As Skyline Technology Services, of Glen Burnie, celebrates its 10th anniversary, the company is also celebrating an expansion of a product line focused on video sharing. Skyline’s OneView video sharing solution made news headlines this year as elementary schools in Baltimore County installed a system that will make real-time security footage available to county police, as well as to the county’s Department of School Safety and Security.

“This way we can allow first responders — fire, law enforcement federal law enforcement, and others — to be able to pull up to a school that’s having an incident and allow first responders to see into the school with any type of device (a smartphone, laptop or tablet) and view video without having to install some kind of app,” said Jason Ross, Skyline’s vice president and COO. “Anyone with permission can see it.”

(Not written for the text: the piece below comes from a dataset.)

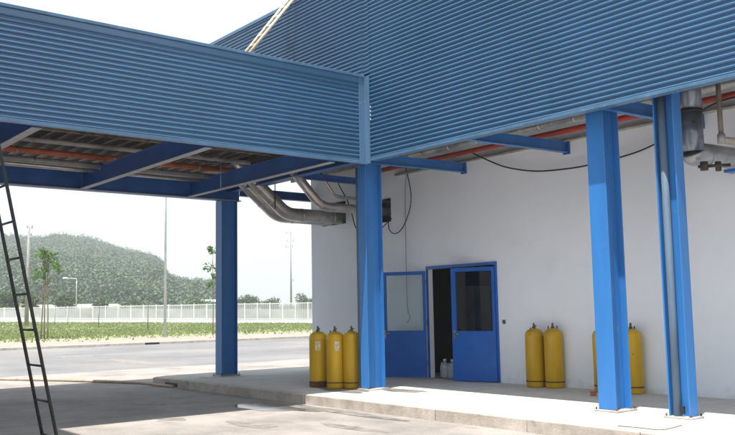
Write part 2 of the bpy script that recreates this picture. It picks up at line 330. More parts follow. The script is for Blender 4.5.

Skyline has also been creating networking, security, infrastructure and intelligent transit solutions for commercial, federal, state and local clients since 2004. “Any time you are watching the news and see live video of the highways and the traffic, that is a result of the type of videosharing product we build,” said Ross.

The region’s transportation agencies have hundreds of cameras on highways, intersections, ramps and portable trailers that connect back to a central location and provide video data about the conditions on the roadways. This data helps transportation engineers manage incidents.

However, access to these video streams outside a closed network used to be difficult due to security requirements and wide-ranging technologies. Skyline’s OneView allows transportation agencies to share live video streams with large groups of consumers, internal stakeholders, media and partner agencies.

The company’s location is ideal, considering its proximity to the state’s transportation hubs and seats of government, said Ross. “We are headquartered in a central location in terms of access to the highways in and between Baltimore and Annapolis.”